POLAND: Poland's president-elect Lech Kaczynksi has said that he may extend the service of 1,700 Polish soldiers scheduled to leave Iraq early next year and that Poles should vote in 2010 on whether to join the euro zone.
Meanwhile, Poland's new right-wing coalition is expected to agree a programme for government and present a new cabinet by the weekend, five weeks after the general election.
"I would like to discuss with President Bush . . . the conditions under which we could remain [ in Iraq]," Mr Kaczynski said yesterday after receiving a telephone call from the US president congratulating him on his victory in Sunday's election.
The Law and Justice Party (PiS), headed by Mr Kaczynski's twin brother Jaroslaw made fresh overtures yesterday to its likely coalition partner, the Civic Platform (PO), in talks stalled by the presidential election.
Mr Donald Tusk, the leader of the PO and its presidential candidate, finished Sunday's election almost 10 points behind Mr Kaczynski, despite having had a clear lead for most of the campaign.
Now, a month after the general election, the parties of both men have to agree a programme to bridge their policy differences and tackle problems, such as 18 per cent unemployment, the highest in the EU.
The pro-business PO favours liberal economic reforms such as a flat tax rate and curtailing spending to reduce debt.
The PiS has described the PO's economic policies as neo-liberal and detrimental to social cohesion.
Mr Kazimierz Marcinkiewicz, the PiS politician likely to be Poland's next prime minister, said yesterday that the two parties would agree a programme combining the PiS pledge to preserve social cohesion with the PO pledge to lower taxes and cut bureaucracy to encourage growth.
Michal Kaminski, an aide to the president-elect, said that the new government would pursue a "third way" policy.
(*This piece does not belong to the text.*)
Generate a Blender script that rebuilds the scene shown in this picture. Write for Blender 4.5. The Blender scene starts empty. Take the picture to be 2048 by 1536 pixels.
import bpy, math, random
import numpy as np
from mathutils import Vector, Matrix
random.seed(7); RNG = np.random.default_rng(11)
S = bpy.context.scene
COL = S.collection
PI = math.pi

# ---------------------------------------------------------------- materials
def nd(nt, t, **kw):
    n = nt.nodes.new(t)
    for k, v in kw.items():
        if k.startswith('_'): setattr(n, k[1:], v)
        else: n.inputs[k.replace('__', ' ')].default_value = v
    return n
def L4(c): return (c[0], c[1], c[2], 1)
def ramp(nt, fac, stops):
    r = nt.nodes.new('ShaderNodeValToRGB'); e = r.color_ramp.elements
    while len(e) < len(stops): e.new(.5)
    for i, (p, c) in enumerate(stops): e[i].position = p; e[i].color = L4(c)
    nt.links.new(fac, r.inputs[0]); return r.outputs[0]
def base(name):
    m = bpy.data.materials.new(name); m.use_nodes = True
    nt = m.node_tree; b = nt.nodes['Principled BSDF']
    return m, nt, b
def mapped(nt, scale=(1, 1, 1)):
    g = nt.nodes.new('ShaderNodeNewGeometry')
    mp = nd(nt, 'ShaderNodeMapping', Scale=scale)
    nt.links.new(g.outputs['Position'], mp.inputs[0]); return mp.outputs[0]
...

He described the PiS as a "Christian New Labour".
Mr Kaczynski said that he would seek to improve ties with Poland's neighbours, but he warned that relations with Germany could be poisoned by plans to build a Berlin centre documenting the history of Germans expelled from what is now Polish and Czech territory after the second World War.
Poles see this as an attempt to present German civilians as victims of the second World War and are nervous because the project has the support of some leading members of the Christian Democratic Union (CDU), which is set to lead Germany's next government.
Mr Kaczynski suggested that relations with president Vladimir Putin would be greatly improved if he visited Warsaw more often and the staunchly anti-communist president-elect appeared to offer an indirect invitation to Mr Putin yesterday.
Mr Kaczynski has been a critic of the EU in the past, but observers suggested he might now adopt a softer line. The new foreign minister is likely to be Jan Rokita, of the PO, who is seen as more EU-friendly than the PiS, even though he coined the notorious expression "Nice or Death" when demanding that Poland reject the revised voting rights of the constitutional treaty.
The Gazeta Wyborcza newspaper warned the Kaczynski twins yesterday to rein in the "extreme right and populist" allies who had helped them to win power and "not allow these factions [ to] ruin Poland".